Given that we have this bias built into 95 percent of our innovation teams and ourselves, how do we find a way to increase our creativity? The obvious answer is education, but it’ll be an education different from the one that got us into this problem. Here are some educational goals you should have.

  1. Get out of your head;

Commit to reading and researching interesting subjects at least one hour per week. The subject does not matter, it just matters that you are expanding your mind. Sign up for your state university’s research newsletter or go to the library and Google for ideas. It’s also hard to beat TED talks. Just searching for talks on “creativity” produces more than 130 sessions. Once you have selected a few to watch, look into each speaker. This’ll lead you to some great new thoughts.

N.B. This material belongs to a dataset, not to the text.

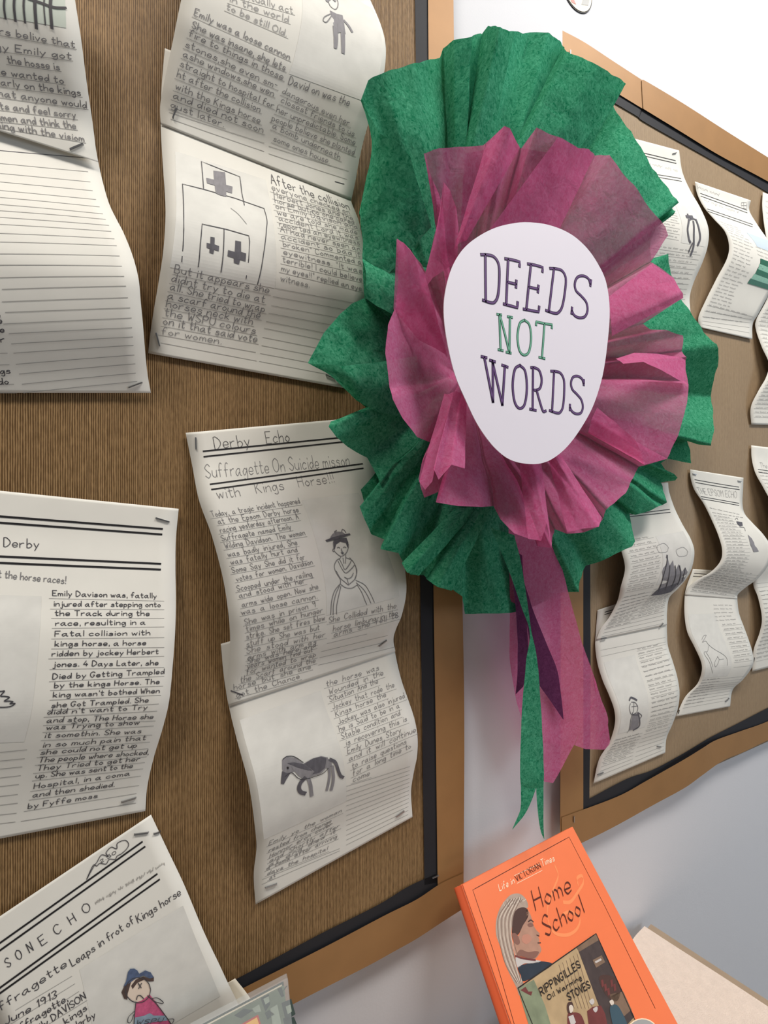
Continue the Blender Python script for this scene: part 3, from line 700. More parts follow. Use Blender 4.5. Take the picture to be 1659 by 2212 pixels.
ik.line(z6(752, 930, 756, 985, 748, 1040, 738, 1082), .0030, M['shade'], 4); ik.line(z6(775, 925, 782, 985, 780, 1030, 768, 1080), .0036, M['shade'], 4)
ik.line(z6(760, 875, 795, 895, 815, 950, 830, 985, 848, 995), .0036, M['shade_dark'], 5)
ik.fill(z6(466, 928, 475, 922, 482, 932, 474, 942), M['print'], 6)
for L_ in ((440, 875, 470, 855, 520, 858, 578, 895), (455, 990, 500, 965, 545, 1002, 590, 1008, 700, 975, 748, 935)): ik.line(z6(*L_), .0008, M['pencil_dark'], 5)
ik.build('drawing', o2)
T = [('the horse was', 735, 385, 1090, 272), ('Wounded in the', 755, 440, 1120, 307), ('Situation And the', 760, 490, 1085, 362), ('Jockey that rode the', 780, 540, 1195, 387), ('Kings horse the', 800, 590, 1140, 452), ('Jockey was also injured', 820, 640, 1265, 460),
     ('he is Said to be in a', 825, 690, 1230, 527), ('Stable condition and', 840, 740, 1235, 577), ('is recovering this is', 870, 782, 1280, 617), ('Emily Dunes Story', 880, 838, 1240, 692), ('and it will continue', 890, 890, 1340, 690),
     ('to raise questions', 910, 940, 1275, 770), ('for a long time to', 915, 990, 1305, 800), ('come', 915, 1030, 1025, 985)]
T7 = [('Emily yo the woman', 345, 1460, 835, 1232), ('rested from change', 345, 1505, 765, 1302), ('Honnor eron cover', 350, 1545, 770, 1322), ('and Shortly after', 350, 1575, 820, 1335), ('at and died it', 345, 1605, 795, 1372), ('a coma after arriving', 330, 1628, 805, 1405),
      ('days the hospital', 335, 1660, 740, 1490), ('at', 350, 1690, 390, 1668)]
ik = Ink(f2); texts(ik, z6, T, 16, 'pencil', .00075, slant=.2, space=9); texts(ik, z6, T7, 10, 'pencil', .00075, slant=.2, space=9); ik.build('handwriting', o2)
ik = Ink(f2); under(ik, z6, T, 14); under(ik, z6, T7, 9)
rules(ik, [(*z6(870, 1060 + i * 33)[0], *z6(1300 - i, 925 + i * 27)[0]) for i in range(13)])
rules(ik, [(*z6(300, 1690 + i * 32)[0], *z6(825, 1480 + i * 15)[0]) for i in range(2)]); ik.build('ruled_lines', o2)
staple(a3, f, *z5(78, 232)[0], *z5(76, 150)[0]); staple(a3, f2, *z6(1205, 1262)[0], *z6(1260, 1222)[0]); staple(a3, f2, *z6(322, 1742)[0], *z6(400, 1715)[0]); staple(a3, f, *z6(1090, 112)[0], *z6(1142, 72)[0])

# ---- A4: left middle
z7 = zc(0, 1050, 3.95); z8 = zc(0, 1460, 3.95)
a4 = article('one-page handwritten article signed by its writer, at the middle of the left side', (100, 1790))
f, o = page(a4, [((-170, 1043), (386, 1099), .0195), ((-178, 1125), (380, 1164), .021), ((-182, 1195), (379, 1227), .026), ((-184, 1285), (380, 1300), .033), ((-188, 1370), (378, 1370), .040), ((-196, 1470), (372, 1450), .043), ((-205, 1550), (365, 1516), .043),
                 ((-220, 1620), (352, 1571), .038), ((-240, 1705), (332, 1637), .029), ((-252, 1795), (318, 1700), .022), ((-255, 1860), (314, 1752), .0185)])
ik = Ink(f); ik.quad([(-170, 1280), (90, 1288), (52, 1602), (-190, 1612)], M['toner']); ik.build('picture_box', o)
ik = Ink(f); ik.line(z8(-60, 120, 5, 130, 40, 128, 8, 168, 45, 172, 82, 182, 40, 212, 80, 212, 112, 218, 88, 235, 130, 232, 100, 255, 40, 265, -60, 262), .001, M['pencil_dark'], 3); ik.build('drawing', o)
T = [('Emily Davison was, fatally', 450, 935, 1335, 955), ('injured after stepping onto', 460, 1025, 1370, 1030), ('the Track during the', 470, 1105, 1275, 1105), ('race, resulting in a', 475, 1190, 1240, 1180), ('Fatal collision with', 470, 1280, 1280, 1270),
     ('kings horse, a horse', 470, 1365, 1245, 1355), ('ridden by jockey Herbert', 445, 1450, 1350, 1430), ('jones. 4 Days Later, she', 455, 1540, 1350, 1525), ('Died by Getting Trampled', 450, 1645, 1400, 1600)]
T8 = [('by the kings Horse. The', 460, 100, 1360, 65), ("king wasn't bothed When", 455, 182, 1360, 142), ('she Got Trampled. She', 440, 270, 1265, 222), ("didd n't want to Try", 405, 328, 1255, 282), ('and stop, The Horse she', 400, 398, 1305, 362), ('was Trying to show', 395, 458, 1185, 412),
      ('it somethin. She was', 380, 528, 1200, 487), ('in so much pain that', 365, 608, 1240, 545), ('she could not get up', 345, 672, 1165, 607), ('The people where shocked,', 330, 738, 1265, 667), ('They Tried to get her', 315, 808, 1190, 722), ('up. She was sent to the', 305, 872, 1130, 782),
      ('Hospital, in a coma', 290, 962, 1105, 847), ('and then shedied.', 280, 1035, 975, 942), ('by Fyffe moss', 235, 1132, 830, 1037)]
ik = Ink(f); texts(ik, z7, T, 14, 'pencil_dark', .0009); texts(ik, z8, T8, 13.5, 'pencil_dark', .0009)
texts(ik, z7, [('on Derby', -130, 508, 332, 530)], 24, 'pencil_dark', .0009); texts(ik, z7, [('at the horse races!', -60, 775, 560, 832)], 20, 'pencil', .0009); ik.build('handwriting', o)
ik = Ink(f)
for L_ in ((-560, 215, 0, 258, 1385, 365), (-560, 268, 0, 312, 1380, 412), (-560, 575, 0, 600, 1370, 663), (-560, 628, 0, 655, 1368, 712)): ik.line(z7(*L_), .0019, M['print'], 2)
ik.build('headline_rules', o)
ik = Ink(f)
for T_, z in ((T, z7), (T8, z8)):
    for t, x0, y0, x, y in T_:
        r = 1400 - (0 if z is z7 else (y0 - 60) * 0.22); ik.line(z(x0 - 30, y0 + 24, r, y0 + 24 + (y - y0) * (r - x0 + 30) / (x - x0)), .0005, M['rule'], 1)
rules(ik, [(*z8(a, b)[0], *z8(c, d)[0]) for a, b, c, d in ((-500, 700, 230, 630), (-500, 775, 210, 705), (-500, 845, 190, 775), (-500, 925, 175, 850), (-500, 1000, 160, 925), (-500, 1085, 150, 1010), (-500, 1160, 150, 1085), (-500, 1240, 140, 1170), (-500, 1320, 130, 1245), (180, 1240, 1160, 1085))], w=.0006)
ik.build('ruled_lines', o)
staple(a4, f, *z7(1330, 270)[0], *z7(1445, 305)[0]); staple(a4, f, *z8(1037, 1072)[0], *z8(1160, 1035)[0])

# ---- A5: lower left, girl in pink
z9 = zc(0, 1760, 2.9625)
a5 = article('tilted handwritten article with a coloured girl in pink dress and blue hat, lower left', (330, 2210))
f, o = page(a5, [((-90, 2040), (326, 1760), .0195), ((-52, 2122), (362, 1836), .024), ((-10, 2205), (398, 1912), .029), ((28, 2290), (439, 2010), .033), ((66, 2380), (473, 2082), .033), ((92, 2440), (493, 2125), .031), ((112, 2490), (514, 2168), .029), ((150, 2590), (555, 2262), .026)])
ik = Ink(f); ik.quad(z9(508, 990, 1172, 580, 1410, 1160, 650, 1600), M['toner']); ik.build('picture_box', o)
ik = Ink(f)
ik.fill([(z9(885, 1115)[0][0] + 27 * math.cos(t * .52), z9(885, 1115)[0][1] + 27 * math.sin(t * .52)) for t in range(12)], M['face_tint'], 3)
ik.line([(z9(885, 1115)[0][0] + 27 * math.cos(t * .52), z9(885, 1115)[0][1] + 27 * math.sin(t * .52)) for t in range(13)], .0007, M['pencil_dark'], 6)
ik.fill(z9(778, 1130, 800, 1085, 840, 1065, 830, 1100, 818, 1140, 815, 1178, 795, 1172), M['dark_hair_pencil'], 4)
ik.fill(z9(840, 1090, 870, 1050, 920, 1030, 960, 1045, 985, 1030, 985, 1060, 955, 1062, 925, 1050, 880, 1070, 850, 1110), M['dark_hair_pencil'], 4)
ik.fill(z9(790, 1095, 808, 1060, 820, 1000, 835, 980, 860, 978, 880, 990, 892, 1012, 930, 990, 965, 1002, 985, 1035, 960, 1042, 920, 1022, 870, 1042, 830, 1070), M['blue_pencil'], 5)
ik.line(z9(875, 1175, 882, 1152, 900, 1150, 920, 1168), .0008, M['pencil_dark'], 6); ik.line(z9(885, 1070, 905, 1100), .0008, M['pencil_dark'], 6); ik.line(z9(908, 1070, 888, 1105), .0008, M['pencil_dark'], 6)
ik.fill(z9(872, 1195, 905, 1185, 958, 1145, 1000, 1195, 1065, 1285, 960, 1290, 862, 1300), M['pink_pencil'], 4)
ik.fill(z9(865, 1290, 920, 1280, 960, 1262, 985, 1278, 1062, 1278, 1072, 1310, 980, 1320, 860, 1352), M['sash_blue'], 5)
ik.fill(z9(860, 1352, 980, 1318, 1075, 1308, 1140, 1400, 1000, 1470, 850, 1500), M['pink_pencil'], 4)
ik.line(z9(870, 1195, 860, 1300, 850, 1500), .0007, M['pencil_dark'], 6); ik.line(z9(945, 1150, 1000, 1200, 1075, 1300, 1140, 1400), .0007, M['pencil_dark'], 6)
ik.line(z9(968, 1168, 1010, 1165, 1045, 1192, 1035, 1200, 985, 1185), .0007, M['pencil_dark'], 6); ik.line(z9(860, 1250, 825, 1285, 820, 1320, 840, 1315, 858, 1270), .0007, M['pencil_dark'], 6)
ik.line(z9(1070, 1300, 1112, 1300, 1100, 1330, 1080, 1335), .0007, M['pencil_dark'], 6)
texts(ik, z9, [('WSPU', 872, 1332, 1040, 1312)], 11, 'pencil_dark', .0008, lift=8)
ik.line(z9(556, 410, 600, 330, 622, 300, 650, 255, 690, 262, 680, 240, 712, 205, 748, 215, 752, 180, 800, 160, 824, 185, 812, 215, 780, 245, 750, 262, 738, 282, 700, 282, 680, 312, 640, 308, 620, 325, 600, 318, 575, 365, 556, 410), .0007, M['pencil_dark'], 3)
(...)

  1. Watch “TED” with your innovation team;

You can do this by viewing sessions as a group twice per month. Most are only 20 minutes long; ask the team to suggest the best ones to view. Some of my favorites include Catarina Mota’s, “Play With Smart Materials,” Joi Ito’s  “Want to Innovate? Become a ‘Now-ist,’” and Tom Wujec’s “Got a Wicked Problem? First, Tell Me How You Make Toast.”

  1. Have your team take a course online together;

I suggest a series from University of California, San Diego about human-centered design. The class starts in October, so don’t delay. This seven-session course’s description says, “you will learn how to design technologies that bring people joy, rather than frustration. You’ll learn how to generate design ideas, techniques for quickly prototyping them, and how to use prototypes to get feedback from other stakeholders like your teammates, clients and users. You’ll also learn principles of visual design, perception and cognition that inform effective interaction design.” You can see the full details here.

  1. Encourage passion;

As we have discussed in previous blogs, passion for creativity is a key to high-performance teams. Allow design freedom to encourage each team member to find their “hot button.” Help the team see the vision for the innovation project.

  1. Let there be movement; and

If you watched Sir Ken’s TED talk, you learned that we need to move to enhance our creativity. Design your innovation meetings to have only short periods of sitting. I suggest no more than 15 minutes of static activity. Use standing tables, war-room write-on-walls exercises, and encourage everyone to take a 10-minute discovery walk through the plant or facility just before your innovation meeting.

  1. Make a time commitment.

This is where it gets real. All these suggestions in this blog take a major time commitment. If you really want innovation to take off at your company, time must be allocated. I know the recession has doubled everyone’s workload and we’re all doing much more with much less, but without a time commitment, creativity will be killed. Make time to succeed.

Lastly, we should also consider how we can help turn the tide on educating the next generation. Please consider bringing all the local fifth-graders to your office and plant for a tour every year. Design a safe activity that will get their hands on a mechanical part for assembly or for a small contest. Engage the teachers to insure there is pre-work and post-work. The kids will be excited, and so will your team. One of these students may be the one that takes over your innovation team in a few years.